Im ersten Schritt unbedingt einen Anwalt hinzuziehen und ihm die Anklageschrift zukommen lassen.

Was ist eine Anklageschrift?

Eine Anklageschrift ist ein Antrag der Staatsanwaltschaft, eine Gerichtsverhandlung gegen Sie durchzuführen. Die Anklageschrift markiert in einem Strafverfahren das Ende des Ermittlungsverfahrens und den Beginn des gerichtlichen Teils des Verfahrens gegen den Beschuldigten. Zu einer Anklageschrift kommt es, wenn aus Sicht der Staatsanwaltschaft ein „hinreichender Tatverdacht“ besteht und die Wahrscheinlichkeit einer Verurteilung durch die Staatsanwaltschaft höher eingeschätzt wird, als die Möglichkeit eines Freispruchs.

Eine Anklageschrift hat zwei Funktionen: Zum einen wird der Beschuldigte über den oder die gegen ihn erhobenen Vorwürfe informiert, zum anderen dient sie dazu, den Prozessgegenstand für das Verfahren zu definieren, sprich: Vor Gericht geht es nur um die hier beschriebene Tat an dem bestimmten Ort und zu der angegebenen Zeit. 

Was bedeutet die Anklageschrift für mich?

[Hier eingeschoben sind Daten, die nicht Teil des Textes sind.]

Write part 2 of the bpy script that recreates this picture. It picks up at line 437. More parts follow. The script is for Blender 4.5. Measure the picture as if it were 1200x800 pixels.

Wenn die Staatsanwaltschaft dem Abschluss aller Ermittlungsarbeiten zu dem Schluss kommt, dass eine Verurteilung des Beschuldigten wahrscheinlicher ist als ein Freispruch, kommt es zu einer Anklageschrift. Diese Anklageschrift wird von der Staatsanwaltschaft an das Gericht geschickt. Das Gericht hat nun zu prüfen, ob es die Anklage „zulässt“, also eine Verhandlung durchführt, oder ob es die Beweise  für nicht ausreichend erachtet und die Durchführung einer Verhandlung ablehnt.

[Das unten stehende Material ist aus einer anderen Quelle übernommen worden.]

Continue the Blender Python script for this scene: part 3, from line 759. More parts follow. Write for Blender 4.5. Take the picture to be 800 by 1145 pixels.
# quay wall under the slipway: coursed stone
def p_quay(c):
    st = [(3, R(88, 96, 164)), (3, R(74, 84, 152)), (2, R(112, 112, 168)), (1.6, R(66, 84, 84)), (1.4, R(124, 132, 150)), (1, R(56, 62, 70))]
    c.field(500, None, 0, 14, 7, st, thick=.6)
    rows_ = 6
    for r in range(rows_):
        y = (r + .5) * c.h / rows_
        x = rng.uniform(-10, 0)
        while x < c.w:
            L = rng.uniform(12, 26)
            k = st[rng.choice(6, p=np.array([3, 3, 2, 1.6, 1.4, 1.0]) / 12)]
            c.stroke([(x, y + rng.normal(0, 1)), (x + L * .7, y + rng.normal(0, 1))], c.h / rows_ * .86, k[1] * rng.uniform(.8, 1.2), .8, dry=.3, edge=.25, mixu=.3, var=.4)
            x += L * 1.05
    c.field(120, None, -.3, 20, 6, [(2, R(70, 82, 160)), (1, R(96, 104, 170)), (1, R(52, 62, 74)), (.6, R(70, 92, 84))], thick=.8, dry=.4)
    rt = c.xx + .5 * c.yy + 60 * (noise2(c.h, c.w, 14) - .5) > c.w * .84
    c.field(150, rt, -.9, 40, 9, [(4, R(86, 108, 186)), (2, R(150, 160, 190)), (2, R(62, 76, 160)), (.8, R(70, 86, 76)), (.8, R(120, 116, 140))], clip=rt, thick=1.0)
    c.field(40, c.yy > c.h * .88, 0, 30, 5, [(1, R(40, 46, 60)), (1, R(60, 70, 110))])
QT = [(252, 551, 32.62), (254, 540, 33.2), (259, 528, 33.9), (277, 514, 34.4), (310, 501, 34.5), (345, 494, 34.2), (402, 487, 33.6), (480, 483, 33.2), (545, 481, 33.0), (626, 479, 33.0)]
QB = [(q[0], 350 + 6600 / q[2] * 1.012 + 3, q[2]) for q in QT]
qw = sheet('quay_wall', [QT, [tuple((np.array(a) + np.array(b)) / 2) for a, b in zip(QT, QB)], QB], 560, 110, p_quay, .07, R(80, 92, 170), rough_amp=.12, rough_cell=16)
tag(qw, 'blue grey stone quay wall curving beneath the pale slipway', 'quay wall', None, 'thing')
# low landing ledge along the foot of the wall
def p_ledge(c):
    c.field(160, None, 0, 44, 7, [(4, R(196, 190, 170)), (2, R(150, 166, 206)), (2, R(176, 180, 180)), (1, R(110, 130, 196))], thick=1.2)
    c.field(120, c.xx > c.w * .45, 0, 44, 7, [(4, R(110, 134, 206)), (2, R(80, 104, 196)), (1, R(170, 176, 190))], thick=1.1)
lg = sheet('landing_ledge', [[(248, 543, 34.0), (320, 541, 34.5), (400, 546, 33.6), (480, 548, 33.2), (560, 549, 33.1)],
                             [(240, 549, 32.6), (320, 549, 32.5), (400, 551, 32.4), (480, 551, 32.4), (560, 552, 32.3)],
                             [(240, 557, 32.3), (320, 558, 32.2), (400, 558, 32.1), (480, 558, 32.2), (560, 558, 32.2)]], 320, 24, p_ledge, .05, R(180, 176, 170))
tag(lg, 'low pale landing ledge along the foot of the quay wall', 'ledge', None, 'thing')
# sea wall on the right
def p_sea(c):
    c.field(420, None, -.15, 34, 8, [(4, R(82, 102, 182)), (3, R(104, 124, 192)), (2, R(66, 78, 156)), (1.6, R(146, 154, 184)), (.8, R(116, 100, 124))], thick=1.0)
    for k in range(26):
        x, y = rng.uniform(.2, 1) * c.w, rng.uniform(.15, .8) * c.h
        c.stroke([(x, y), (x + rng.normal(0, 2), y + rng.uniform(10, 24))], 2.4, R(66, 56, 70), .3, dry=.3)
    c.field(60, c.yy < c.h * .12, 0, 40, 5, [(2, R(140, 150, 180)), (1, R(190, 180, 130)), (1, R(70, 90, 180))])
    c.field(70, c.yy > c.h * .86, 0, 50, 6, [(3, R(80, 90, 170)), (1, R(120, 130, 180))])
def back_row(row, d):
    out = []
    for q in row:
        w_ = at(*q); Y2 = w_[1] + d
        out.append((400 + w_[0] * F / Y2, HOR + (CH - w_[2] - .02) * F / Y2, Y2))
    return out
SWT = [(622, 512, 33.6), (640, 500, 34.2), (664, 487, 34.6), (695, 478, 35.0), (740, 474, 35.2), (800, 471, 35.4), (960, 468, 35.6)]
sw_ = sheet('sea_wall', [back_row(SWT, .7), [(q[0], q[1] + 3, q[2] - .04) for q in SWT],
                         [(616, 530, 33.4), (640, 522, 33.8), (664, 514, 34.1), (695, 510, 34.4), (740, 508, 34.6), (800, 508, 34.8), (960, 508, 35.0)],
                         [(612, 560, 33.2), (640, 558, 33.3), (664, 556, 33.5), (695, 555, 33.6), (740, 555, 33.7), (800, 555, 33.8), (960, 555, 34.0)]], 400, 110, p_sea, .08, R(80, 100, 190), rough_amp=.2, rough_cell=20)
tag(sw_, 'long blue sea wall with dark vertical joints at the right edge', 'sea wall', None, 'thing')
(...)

Was passiert, wenn ein Hauptverfahren eröffnet wird?

Die Eröffnung des Hauptverfahrens durch das Gericht markiert die Zulassung der Anklage gegen Sie. Nun wird eine Hauptverhandlung anberaumt. Wie lange so ein Hauptverfahren dauert, hängt stark von der Schwere und Komplexität der Tat ab: Manchmal sind es nur ein zwei Stunden, es kann sich aber auch über Wochen oder Monate hinziehen. Ihr persönliches Erscheinen zur Hauptverhandlung ist grundsätzlich Pflicht. In besonderen Fällen kann ohne Sie verhandelt werden und Sie können sich durch einen Anwalt vertreten lassen. Sollten Sie aber unentschuldigt fehlen, kann das Gericht auf Antrag der Staatsanwaltschaft einen Haftbefehl gegen Sie erlassen. Auch kann es passieren, dass zum nächsten Termin dann polizeilich vorgeführt werden müssen.

Muss ich mich um einen Verteidiger kümmern?

Als Empfänger einer Anklageschrift sollten Sie sich schnellstmöglich mit einem Anwalt für Sexualstrafrecht in Verbindung setzen. In Fällen, in denen eine Freiheitsstrafe von einem Jahr oder mehr droht oder schwierige rechtliche Fragen zu klären sind, wird Sie das Gericht sogar dazu auffordern, einen Rechtsanwalt zu benennen. Kommen Sie dieser Aufforderung nicht nach, wird Ihnen durch das Gericht ein Pflichtverteidiger bestellt. Sie sollten sich deshalb selbst um die Auswahl des Verteidigers bemühen und diese Entscheidung nicht dem Gericht überlassen.